DDIA - Chapter 3 - Storage and Retrieval - (Part 2)

Henlo frens

We discussed till LSM-tree in the last blog, had to break it down into 2 cause this chapter has too much information.

Many databases use B-trees, it has become the standard. LSM-tree and B-tree both keep the key value pair sorted, but both of they have a different design philosophy.

Log-structured indexes -> break down db into variable size segments, writes a segment sequentially

B-tree indexes -> break the db into fixed size blocks or pages, 4Kb in size, read/writes one page at a time, O(logn) depth

B-tree use a Write ahead log to handle crashes, any data that is to be written in the B-tree gets appended to this file and then gets written in the B-tree.

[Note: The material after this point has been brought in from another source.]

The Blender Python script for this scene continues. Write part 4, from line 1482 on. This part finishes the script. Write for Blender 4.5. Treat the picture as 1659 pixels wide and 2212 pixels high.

Comparison between LSM-tree and B-tree. (You can find this anywhere, not gonna explain here sorry :()

Optimisations in B-tree:

• Copy-on-Write Scheme

• Key Abbreviation

• Disk Layout Optimisation

• Additional pointers

So apart from primary indexes there are also secondary indexes. They complement primary indexes and enable efficient joins and queries. the difference between them is that in secondary indexes the key values can be non-unique.

Coming to full text search/fuzzy search - your key-value indexing cannot handle full text search as even if there is a simple mistake in the keyword it won't show you any results. Full-text search engines expand queries to include synonyms, ignore grammatical variations, and support proximity searches. Fuzzy search deals with misspelled words.

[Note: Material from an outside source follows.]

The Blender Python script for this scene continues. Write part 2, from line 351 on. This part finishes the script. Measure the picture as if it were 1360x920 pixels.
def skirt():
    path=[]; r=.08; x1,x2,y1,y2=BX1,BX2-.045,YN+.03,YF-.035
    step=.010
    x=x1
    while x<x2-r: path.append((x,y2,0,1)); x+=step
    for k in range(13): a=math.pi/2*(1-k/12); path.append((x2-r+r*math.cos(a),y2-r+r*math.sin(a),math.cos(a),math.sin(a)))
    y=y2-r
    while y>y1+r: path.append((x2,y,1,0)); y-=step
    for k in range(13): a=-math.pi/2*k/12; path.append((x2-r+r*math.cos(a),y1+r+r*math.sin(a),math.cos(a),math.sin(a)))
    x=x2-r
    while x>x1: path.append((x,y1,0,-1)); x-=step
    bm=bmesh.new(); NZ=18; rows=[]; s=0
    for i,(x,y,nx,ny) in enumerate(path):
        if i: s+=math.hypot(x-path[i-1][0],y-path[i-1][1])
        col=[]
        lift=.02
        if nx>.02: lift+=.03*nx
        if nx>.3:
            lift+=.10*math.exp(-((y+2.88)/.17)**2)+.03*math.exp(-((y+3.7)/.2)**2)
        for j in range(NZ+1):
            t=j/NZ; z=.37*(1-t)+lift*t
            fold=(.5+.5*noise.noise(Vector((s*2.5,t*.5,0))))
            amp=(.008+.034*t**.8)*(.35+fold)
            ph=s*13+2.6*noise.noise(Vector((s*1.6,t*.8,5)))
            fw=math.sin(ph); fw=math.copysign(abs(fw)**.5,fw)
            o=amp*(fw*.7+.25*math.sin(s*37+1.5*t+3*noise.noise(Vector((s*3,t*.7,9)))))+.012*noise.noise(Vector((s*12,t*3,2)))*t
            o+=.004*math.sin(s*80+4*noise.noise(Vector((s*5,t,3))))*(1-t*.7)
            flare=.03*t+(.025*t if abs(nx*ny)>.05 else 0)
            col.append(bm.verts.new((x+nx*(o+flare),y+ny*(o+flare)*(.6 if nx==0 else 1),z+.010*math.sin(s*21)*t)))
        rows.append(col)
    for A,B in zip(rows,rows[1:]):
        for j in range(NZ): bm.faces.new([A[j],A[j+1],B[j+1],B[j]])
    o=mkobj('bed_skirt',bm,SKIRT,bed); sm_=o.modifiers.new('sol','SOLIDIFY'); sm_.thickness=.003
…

This is a blog about correcting spellings: https://norvig.com/spell-correct.html

Okay, now lets talk about OLTP (Online Transaction Processing) and OLAP (Online Analytics processing).

OLTP forms the logical unit for the business use case, but using the same db for running analytical queries can slow the db down, so someone came up with OLAP dbs, these dbs are specifically built for analytics.

Data warehouses are for analysts to run their inefficient queries and fetch useless stats to impress the upper management, kidding. Data is piped from OLTP through an ETL (Extract-Transform-Load) pipeline into data warehouses where analysts can run any number of queries. Data warehouses usually follow a star schema. Look up on google. I cannot spoon feed everything, duh.

There are something called Columnar Dbs, as the name suggests well they store the column values together instead of the rows, these dbs are efficient for analytical queries. See tables in warehouses can have hundreds of columns and millions of rows, now going through every row and having the whole row in memory doesn't make sense if the user needs only specific column values, so column-oriented storage comes handy here.

Column-oriented storage, compression, and sorting helps to make read queries faster and make sense in data warehouses, where the load consist on large read-only queries run by business teams.

That's it, the chapter also has a lot of nitty gritties but I won't document them here, I have broadly covered the important things.